Like I said before, keep it simple. You're likely to get overwhelmed and just stuck if you try to implement every blogging best practice under the sun. Start with just a few of the ones I listed above and start adding more as your site grows. Then explore more articles with more tips and maybe even take blogging course. The important thing to remember is whatever you decide to implement, do it thoroughly and consistently and don't take on too much at once.
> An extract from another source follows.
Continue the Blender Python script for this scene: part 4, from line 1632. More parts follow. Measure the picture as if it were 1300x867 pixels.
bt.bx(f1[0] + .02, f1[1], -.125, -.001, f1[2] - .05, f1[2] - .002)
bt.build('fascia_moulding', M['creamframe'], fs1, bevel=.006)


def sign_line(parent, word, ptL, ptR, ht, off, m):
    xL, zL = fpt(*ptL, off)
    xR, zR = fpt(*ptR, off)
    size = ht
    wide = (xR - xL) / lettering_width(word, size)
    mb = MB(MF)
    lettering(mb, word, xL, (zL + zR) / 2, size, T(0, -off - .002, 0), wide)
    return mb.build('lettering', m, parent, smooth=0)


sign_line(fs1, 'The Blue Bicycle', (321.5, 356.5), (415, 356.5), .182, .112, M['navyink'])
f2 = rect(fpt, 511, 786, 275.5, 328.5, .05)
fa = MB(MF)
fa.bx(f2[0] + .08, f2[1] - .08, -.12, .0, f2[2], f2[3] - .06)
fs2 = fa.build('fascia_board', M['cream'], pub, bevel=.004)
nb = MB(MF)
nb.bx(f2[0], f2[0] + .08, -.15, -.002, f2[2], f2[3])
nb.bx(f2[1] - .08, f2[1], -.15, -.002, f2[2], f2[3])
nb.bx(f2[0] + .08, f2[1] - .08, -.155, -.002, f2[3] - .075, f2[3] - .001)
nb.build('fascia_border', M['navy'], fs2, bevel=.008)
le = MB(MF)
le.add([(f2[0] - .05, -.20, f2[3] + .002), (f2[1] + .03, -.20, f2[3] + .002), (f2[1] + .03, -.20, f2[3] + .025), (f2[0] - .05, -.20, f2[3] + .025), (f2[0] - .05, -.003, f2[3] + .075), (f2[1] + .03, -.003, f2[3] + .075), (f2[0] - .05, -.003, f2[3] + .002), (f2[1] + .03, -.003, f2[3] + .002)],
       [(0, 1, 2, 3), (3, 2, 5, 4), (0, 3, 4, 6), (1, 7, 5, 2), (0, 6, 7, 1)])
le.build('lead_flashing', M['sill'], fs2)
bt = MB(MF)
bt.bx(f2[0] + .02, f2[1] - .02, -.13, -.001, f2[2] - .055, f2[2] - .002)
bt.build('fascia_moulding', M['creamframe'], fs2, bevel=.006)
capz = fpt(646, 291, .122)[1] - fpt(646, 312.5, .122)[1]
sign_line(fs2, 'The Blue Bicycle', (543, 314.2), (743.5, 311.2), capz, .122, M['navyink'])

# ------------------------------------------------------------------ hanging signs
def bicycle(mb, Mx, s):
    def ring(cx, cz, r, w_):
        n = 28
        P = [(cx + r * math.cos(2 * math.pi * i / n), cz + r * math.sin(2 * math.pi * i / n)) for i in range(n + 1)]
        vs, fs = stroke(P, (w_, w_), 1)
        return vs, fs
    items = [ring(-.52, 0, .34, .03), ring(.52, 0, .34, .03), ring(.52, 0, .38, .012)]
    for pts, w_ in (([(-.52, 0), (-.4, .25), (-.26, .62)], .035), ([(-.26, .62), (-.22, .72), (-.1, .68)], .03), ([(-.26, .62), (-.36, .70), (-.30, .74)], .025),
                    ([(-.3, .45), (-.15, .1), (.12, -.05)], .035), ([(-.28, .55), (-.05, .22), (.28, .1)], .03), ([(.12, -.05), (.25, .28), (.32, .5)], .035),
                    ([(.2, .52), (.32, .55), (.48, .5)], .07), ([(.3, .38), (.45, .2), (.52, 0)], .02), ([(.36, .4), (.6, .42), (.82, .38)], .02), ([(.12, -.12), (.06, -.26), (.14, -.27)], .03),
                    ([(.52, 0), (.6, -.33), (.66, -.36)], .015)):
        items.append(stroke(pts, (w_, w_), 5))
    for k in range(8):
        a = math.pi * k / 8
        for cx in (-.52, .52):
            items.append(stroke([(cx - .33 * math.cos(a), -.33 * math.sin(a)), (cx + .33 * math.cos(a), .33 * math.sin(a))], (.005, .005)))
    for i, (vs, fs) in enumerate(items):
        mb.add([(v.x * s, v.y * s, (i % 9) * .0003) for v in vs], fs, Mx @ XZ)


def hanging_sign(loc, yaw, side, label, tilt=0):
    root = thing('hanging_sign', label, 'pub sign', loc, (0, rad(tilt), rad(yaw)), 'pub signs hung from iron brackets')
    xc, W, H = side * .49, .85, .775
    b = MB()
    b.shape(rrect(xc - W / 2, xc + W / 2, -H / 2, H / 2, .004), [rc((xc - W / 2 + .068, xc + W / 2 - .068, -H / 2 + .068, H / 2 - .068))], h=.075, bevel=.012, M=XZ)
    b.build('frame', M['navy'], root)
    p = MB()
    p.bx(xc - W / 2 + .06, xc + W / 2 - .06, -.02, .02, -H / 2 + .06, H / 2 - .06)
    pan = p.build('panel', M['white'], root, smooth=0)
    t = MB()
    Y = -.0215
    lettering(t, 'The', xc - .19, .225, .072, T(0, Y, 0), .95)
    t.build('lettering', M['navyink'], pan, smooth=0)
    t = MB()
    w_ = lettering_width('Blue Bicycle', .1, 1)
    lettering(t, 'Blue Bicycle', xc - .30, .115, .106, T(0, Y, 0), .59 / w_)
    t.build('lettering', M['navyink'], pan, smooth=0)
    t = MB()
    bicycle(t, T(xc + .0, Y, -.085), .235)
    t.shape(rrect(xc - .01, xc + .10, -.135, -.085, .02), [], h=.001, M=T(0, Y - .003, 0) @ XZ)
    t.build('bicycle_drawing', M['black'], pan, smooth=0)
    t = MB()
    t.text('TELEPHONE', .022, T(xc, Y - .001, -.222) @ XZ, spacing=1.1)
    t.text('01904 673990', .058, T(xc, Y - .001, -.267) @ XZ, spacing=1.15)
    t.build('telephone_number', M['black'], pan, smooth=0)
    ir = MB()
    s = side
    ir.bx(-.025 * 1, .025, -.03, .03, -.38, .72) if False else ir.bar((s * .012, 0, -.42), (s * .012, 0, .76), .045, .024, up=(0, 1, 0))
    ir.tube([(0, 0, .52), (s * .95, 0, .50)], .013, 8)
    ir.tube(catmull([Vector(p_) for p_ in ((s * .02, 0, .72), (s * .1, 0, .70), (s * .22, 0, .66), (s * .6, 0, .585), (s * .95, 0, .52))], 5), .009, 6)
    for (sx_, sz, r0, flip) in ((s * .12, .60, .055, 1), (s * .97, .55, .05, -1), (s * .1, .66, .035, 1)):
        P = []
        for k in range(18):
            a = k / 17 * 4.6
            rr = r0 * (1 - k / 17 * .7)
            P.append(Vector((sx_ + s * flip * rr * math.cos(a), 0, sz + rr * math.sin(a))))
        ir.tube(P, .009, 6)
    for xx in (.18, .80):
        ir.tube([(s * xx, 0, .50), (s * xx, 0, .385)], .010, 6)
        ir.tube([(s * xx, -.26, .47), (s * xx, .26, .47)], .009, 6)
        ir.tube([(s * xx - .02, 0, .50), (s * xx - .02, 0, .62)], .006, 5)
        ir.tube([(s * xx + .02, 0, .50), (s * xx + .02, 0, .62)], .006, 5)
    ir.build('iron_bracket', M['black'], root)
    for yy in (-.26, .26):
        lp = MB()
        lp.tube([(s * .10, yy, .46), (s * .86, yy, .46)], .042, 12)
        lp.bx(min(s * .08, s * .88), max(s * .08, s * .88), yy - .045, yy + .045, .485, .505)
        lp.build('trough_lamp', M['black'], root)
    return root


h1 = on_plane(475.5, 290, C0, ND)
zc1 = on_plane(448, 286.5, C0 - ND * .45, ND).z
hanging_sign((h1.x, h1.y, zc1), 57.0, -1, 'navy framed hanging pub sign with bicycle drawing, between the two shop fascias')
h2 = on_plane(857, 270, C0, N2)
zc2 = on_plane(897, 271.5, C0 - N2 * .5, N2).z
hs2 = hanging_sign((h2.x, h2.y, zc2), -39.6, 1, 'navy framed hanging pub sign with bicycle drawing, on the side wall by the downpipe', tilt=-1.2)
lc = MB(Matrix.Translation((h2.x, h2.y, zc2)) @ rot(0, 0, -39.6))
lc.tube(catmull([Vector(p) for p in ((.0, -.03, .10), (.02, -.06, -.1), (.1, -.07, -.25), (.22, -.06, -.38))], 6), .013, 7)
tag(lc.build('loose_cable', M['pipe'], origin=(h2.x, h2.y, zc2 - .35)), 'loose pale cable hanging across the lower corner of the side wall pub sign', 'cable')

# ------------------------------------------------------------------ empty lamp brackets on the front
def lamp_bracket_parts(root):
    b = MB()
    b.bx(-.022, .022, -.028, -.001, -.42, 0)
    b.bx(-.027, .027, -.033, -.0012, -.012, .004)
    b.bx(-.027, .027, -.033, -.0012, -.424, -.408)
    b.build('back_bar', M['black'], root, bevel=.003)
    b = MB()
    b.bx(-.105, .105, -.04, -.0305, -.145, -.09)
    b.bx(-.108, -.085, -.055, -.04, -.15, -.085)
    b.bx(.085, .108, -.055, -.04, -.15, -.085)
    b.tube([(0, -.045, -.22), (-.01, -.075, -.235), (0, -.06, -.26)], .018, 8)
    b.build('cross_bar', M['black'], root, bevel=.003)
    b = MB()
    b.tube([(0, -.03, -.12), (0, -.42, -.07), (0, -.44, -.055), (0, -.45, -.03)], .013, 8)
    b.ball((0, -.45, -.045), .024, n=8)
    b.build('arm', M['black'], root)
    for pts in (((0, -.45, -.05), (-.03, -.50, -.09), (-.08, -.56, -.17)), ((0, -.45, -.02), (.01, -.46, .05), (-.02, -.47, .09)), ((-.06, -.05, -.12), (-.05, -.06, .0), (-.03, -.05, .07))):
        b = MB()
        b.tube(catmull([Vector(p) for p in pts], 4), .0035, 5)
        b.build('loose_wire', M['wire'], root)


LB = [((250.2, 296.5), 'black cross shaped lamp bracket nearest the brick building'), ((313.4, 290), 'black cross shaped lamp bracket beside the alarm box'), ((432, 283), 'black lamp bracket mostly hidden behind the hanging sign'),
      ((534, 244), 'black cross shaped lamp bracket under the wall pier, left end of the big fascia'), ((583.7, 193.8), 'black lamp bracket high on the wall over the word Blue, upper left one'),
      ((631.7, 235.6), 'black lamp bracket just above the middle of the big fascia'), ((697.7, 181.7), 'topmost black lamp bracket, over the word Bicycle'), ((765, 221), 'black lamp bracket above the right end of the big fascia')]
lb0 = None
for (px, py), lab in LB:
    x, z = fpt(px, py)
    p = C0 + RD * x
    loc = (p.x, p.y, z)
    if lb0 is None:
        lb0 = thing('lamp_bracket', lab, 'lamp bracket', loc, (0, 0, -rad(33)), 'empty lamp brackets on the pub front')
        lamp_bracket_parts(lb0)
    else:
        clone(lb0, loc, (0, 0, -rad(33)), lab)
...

A good rule of thumb is that it's better to do one thing really well than 10 things with mediocrity. Blogging takes time and commitment. Expect to spend at least a year building your blog before seeing any meaningful results. But the beauty of creating content, blogging and SEO is that it's largely permanent vs. advertising. Whether content marketing for real estate, SaaS, eCommerce or anything else. The content you create lasts forever.

Conversely, when running ads on Google and Facebook or wherever for your business, as soon as you turn off the budget, the traffic stops. Once your articles start ranking on Google, you're likely to have a consistent flow of users forever. It is about planting seeds vs. instant gratification. Stick with it.